COŚ DLA PENSJONAREK
Obiektywnie rzecz biorąc – to nie jest zła książka, a nawet całkiem dobra biorąc pod uwagę to, co się teraz wydaje.. Tło obyczajowe doskonale przedstawione, konstatacje, jak zawsze u tej autorki bezcenne. Ale…

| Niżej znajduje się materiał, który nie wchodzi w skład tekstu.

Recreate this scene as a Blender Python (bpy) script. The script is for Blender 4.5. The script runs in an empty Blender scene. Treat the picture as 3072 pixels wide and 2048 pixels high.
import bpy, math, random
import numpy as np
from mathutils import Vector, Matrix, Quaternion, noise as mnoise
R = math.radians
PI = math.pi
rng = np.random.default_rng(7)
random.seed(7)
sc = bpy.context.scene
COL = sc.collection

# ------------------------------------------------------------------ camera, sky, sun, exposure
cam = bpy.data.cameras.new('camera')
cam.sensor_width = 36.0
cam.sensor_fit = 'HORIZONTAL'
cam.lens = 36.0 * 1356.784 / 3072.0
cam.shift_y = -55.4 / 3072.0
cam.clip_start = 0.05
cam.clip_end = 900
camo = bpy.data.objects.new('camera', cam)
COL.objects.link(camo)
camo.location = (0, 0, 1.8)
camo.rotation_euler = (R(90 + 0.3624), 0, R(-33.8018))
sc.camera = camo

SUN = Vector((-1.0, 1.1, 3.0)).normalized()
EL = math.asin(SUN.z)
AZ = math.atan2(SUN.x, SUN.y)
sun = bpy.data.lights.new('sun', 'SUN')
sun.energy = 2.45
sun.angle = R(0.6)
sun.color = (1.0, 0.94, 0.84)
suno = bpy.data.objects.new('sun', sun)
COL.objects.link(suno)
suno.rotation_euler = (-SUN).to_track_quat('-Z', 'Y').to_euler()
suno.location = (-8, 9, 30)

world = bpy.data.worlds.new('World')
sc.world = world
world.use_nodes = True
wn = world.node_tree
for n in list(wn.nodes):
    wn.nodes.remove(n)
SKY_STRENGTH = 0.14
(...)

O ile obserwacje życia dorosłych z punktu widzenia dziecka są interesujące, jeśli tych dorosłych dotyczą, to jednak, gdy gdzieś tak od połowy powieść zamienia się w „pamiętnik z okresu dojrzewania”, treść zaczyna robić się ciekawa wyłącznie dla ograniczonego grona odbiorców. Tak naprawdę, to nie wiem dla kogo. Czytelnik trochę bardziej dojrzały, niż nastoletnia dziewica zaczyna się nudzić i przerzucać kartki na przyspieszonych obrotach. Nastolatki raczej po tę książkę nie sięgną, bo jednak niektóre treści są dla nich za poważne i zbyt anachroniczne. Małolaty, jeśli już coś czytają, to „Zmierzch”. Autorka nie wcelowała w target, że się tak brzydko wyrażę.
Ktoś kto zna „Sagę neapolitańską” Ferrante, czytając „Zakłamane życie dorosłych” będzie miał również poczucie, że miejscami czyta odrzuty, które nie zmieściły się w poprzednich książkach. Deja vu.
Zakończenie na pewno spodobałoby się przedwojennym pensjonarkom. Dzisiejsze nastolatki raczej się nie zbulwersują. Ja też nie.